The head of an influential school-accrediting agency assured Clayton County residents Monday night his agency was not picking on the school system when he it sent a warning letter to officials in September.
“The letter was to try to help the system,” Mark Elgart, president of the Southern Association of Colleges and Schools told about 90 residents, including several of the nine school board members, at an informational session at Clayton State University in Morrow. “We want the school system to be vibrant and successful.”
The informational meeting followed a school board meeting in Joneboro.
While Clayton’s accreditation isn’t in jeopardy Elghart said, the school board and the system has a lot of work to do. “To be honest, you still have a ways to go to get the kind of school system for your children so that they will be ready for the future.”
Elgart sent the letter based on reports he’d received about divisiveness among board members and outside influences.
He told the Atlanta Journal-Constitution before the meeting Clayton’s problems have been ongoing for at least a decade.
“The issues extend beyond one board. The current board did not create them but they have yet to distance themselves from the issues,” he said. He said the issues include being influenced by outside groups and factions within the community that are imposing their individual agendas. He would not identify those factions.
Eva Jane Bunkley of Riverdale brought her two elementary school boys with her to the meeting. “We have a very vested interest in what’s going on. We just don’t like being in the dark, we like to know what’ going on,” she said before the meeting.

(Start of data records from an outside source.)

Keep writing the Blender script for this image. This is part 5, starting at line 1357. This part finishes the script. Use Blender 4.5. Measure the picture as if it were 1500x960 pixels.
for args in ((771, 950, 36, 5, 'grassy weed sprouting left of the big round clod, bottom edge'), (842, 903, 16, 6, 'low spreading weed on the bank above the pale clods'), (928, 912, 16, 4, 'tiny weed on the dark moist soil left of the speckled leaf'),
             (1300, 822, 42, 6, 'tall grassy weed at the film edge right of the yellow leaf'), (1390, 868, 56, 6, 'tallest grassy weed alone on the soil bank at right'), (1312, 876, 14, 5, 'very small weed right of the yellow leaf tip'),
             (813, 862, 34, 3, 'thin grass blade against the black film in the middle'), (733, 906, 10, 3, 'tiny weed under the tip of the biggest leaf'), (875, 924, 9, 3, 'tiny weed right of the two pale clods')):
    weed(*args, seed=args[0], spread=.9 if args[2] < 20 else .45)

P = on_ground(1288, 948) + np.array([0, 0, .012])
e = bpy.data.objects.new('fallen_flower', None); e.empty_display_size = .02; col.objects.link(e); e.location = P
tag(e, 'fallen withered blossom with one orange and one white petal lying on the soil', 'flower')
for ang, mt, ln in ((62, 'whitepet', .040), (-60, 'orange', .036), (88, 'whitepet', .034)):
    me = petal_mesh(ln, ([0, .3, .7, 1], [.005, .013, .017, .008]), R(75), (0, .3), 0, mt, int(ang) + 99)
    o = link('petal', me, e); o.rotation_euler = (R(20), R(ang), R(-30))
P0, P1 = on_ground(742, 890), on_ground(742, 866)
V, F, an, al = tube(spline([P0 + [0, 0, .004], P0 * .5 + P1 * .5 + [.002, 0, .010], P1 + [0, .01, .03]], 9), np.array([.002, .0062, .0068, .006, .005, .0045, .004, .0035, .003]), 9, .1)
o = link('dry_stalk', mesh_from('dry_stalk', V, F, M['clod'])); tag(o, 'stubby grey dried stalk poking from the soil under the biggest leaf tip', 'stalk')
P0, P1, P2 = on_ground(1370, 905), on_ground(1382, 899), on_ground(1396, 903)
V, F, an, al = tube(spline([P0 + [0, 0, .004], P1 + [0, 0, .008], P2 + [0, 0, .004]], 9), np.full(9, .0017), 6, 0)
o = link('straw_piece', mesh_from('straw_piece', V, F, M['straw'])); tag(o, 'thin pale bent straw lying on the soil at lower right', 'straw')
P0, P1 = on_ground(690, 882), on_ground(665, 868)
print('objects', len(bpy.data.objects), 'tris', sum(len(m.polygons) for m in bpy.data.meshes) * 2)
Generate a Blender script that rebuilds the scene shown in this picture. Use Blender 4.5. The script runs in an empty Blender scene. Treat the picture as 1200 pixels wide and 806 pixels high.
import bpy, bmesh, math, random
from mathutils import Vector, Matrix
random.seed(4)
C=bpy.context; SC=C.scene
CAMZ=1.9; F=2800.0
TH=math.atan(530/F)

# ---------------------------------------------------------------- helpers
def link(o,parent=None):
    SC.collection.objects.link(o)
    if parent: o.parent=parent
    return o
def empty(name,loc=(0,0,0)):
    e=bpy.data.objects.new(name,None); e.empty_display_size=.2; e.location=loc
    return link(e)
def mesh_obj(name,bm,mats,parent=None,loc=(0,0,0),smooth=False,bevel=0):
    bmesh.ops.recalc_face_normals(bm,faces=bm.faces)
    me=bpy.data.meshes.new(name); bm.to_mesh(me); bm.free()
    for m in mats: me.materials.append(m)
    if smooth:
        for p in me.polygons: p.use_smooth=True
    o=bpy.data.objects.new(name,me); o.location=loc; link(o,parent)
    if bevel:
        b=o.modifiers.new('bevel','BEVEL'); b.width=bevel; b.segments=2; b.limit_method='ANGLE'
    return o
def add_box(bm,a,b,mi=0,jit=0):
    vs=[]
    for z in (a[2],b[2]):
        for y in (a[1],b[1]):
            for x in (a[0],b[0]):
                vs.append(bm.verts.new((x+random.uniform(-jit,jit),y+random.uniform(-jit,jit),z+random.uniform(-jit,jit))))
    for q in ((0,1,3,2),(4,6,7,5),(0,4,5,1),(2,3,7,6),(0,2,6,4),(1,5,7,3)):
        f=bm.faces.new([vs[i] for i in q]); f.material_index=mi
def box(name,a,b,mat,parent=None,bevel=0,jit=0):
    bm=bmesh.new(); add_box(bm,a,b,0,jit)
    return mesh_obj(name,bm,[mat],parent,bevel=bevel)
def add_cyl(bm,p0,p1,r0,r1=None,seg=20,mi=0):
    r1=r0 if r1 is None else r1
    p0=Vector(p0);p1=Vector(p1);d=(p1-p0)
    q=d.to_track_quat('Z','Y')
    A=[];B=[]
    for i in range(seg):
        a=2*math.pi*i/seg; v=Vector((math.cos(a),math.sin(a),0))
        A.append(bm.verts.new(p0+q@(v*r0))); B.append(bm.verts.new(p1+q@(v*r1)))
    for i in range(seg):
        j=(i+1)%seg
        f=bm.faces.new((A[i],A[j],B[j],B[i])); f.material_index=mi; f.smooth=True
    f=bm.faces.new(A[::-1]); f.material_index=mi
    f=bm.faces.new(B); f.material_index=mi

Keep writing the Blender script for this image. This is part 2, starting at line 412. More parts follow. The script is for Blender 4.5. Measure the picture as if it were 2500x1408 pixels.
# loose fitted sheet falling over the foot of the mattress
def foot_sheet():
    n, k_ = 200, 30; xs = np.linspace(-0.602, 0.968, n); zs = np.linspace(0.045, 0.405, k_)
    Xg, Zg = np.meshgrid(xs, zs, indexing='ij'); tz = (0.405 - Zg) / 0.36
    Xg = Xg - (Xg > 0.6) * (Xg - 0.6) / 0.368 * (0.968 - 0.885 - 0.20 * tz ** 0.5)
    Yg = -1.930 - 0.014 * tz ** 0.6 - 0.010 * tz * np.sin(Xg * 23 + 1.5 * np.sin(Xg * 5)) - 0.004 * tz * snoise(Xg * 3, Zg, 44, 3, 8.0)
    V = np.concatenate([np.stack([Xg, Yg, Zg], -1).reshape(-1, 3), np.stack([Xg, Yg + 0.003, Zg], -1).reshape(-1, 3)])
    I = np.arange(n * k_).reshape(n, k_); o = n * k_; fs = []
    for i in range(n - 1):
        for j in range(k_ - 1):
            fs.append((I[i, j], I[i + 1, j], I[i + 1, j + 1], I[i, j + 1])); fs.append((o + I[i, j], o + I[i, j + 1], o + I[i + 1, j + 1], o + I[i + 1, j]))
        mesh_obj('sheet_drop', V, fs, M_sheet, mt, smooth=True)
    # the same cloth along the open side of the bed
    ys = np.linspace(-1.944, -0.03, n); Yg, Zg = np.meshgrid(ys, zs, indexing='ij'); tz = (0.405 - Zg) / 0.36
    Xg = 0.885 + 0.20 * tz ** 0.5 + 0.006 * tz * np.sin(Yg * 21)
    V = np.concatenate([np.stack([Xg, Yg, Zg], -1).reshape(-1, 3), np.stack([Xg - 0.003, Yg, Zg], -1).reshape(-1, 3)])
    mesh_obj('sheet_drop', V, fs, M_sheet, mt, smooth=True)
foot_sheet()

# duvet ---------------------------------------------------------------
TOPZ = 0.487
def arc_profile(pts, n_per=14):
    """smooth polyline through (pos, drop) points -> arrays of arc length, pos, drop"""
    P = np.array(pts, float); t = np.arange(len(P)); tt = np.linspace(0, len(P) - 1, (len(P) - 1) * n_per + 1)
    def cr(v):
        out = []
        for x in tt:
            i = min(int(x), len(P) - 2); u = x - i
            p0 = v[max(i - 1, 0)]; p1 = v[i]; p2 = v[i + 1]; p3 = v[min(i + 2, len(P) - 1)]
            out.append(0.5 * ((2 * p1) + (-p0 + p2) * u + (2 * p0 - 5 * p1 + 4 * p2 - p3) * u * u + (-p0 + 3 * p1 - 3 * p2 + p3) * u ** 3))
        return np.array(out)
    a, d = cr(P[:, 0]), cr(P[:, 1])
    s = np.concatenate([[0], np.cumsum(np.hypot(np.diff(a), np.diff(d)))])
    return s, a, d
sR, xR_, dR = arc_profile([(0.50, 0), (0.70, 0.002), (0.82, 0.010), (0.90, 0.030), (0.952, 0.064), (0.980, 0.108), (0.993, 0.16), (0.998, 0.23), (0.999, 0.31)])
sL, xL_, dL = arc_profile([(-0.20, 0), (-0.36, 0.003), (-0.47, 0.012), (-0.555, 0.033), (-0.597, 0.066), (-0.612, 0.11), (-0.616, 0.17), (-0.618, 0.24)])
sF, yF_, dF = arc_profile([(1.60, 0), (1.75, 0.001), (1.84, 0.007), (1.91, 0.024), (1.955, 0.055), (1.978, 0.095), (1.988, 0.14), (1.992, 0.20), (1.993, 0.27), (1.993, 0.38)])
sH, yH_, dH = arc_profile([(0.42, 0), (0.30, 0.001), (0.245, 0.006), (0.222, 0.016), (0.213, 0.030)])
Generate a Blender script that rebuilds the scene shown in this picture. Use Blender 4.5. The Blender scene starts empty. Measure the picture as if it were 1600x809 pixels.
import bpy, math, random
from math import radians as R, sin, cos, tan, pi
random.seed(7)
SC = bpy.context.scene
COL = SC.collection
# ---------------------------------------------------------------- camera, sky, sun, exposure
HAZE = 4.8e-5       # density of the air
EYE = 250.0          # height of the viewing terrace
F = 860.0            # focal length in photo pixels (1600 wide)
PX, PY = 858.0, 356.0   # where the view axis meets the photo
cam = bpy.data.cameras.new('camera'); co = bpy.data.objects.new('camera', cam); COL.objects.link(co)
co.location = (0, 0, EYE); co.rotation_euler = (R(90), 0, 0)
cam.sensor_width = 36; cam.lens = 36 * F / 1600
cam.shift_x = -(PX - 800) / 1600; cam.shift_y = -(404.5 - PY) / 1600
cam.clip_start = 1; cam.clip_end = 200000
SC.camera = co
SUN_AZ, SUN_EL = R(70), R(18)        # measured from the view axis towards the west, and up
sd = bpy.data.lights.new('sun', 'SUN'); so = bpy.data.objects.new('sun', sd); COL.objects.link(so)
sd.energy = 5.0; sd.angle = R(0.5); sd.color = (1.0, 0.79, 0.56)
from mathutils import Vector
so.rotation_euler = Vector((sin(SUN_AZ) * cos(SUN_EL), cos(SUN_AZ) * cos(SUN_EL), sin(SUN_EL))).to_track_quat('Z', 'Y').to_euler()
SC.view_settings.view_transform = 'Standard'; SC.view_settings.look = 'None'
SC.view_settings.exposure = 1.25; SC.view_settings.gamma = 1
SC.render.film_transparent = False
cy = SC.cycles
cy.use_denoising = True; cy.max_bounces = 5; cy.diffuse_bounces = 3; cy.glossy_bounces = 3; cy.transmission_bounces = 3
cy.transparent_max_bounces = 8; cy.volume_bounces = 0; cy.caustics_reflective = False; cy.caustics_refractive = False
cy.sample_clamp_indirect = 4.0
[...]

Afterward, she noted the meeting was informative and enlightening, but added she is “concerned about what power we (community members) have in the process moving froward.”
Elgart’s appearance is the first public attempt by the Southern Association to quell renewed fears of problems for the beleaguered southside school district. Clayton lost its accreditation in 2008 and is still feeling the effects of that loss. Thousands of students and their families fled the county which also lost $20 million in federal school funding because of the accreditation loss. Home values have plummeted draining up a major source of revenue for the school system’s budget.
Just as the community felt it was emerging from the accreditation problems, a letter from Elgart surfaced in September causing near-panic. In the letter sent to now-departed schools superintendent Edmond Heatley, Elgart warned that the school board’s division and micromanaging “could put your school system’s current and future accreditation in jeopardy.”
County officials quickly swung into damage control. Mayors of the county’s seven cities rallied together, offering support to the school board, part of a vow they made in 2008 to keep the school district from ever losing its accreditation again. The renewed SACS scrutiny has sent fear throughout the business and educational ranks as well as the general community. The district has until Jan. 15 to respond to the letter. Jackson met with Elgart to get a better understanding of the intent of the letter.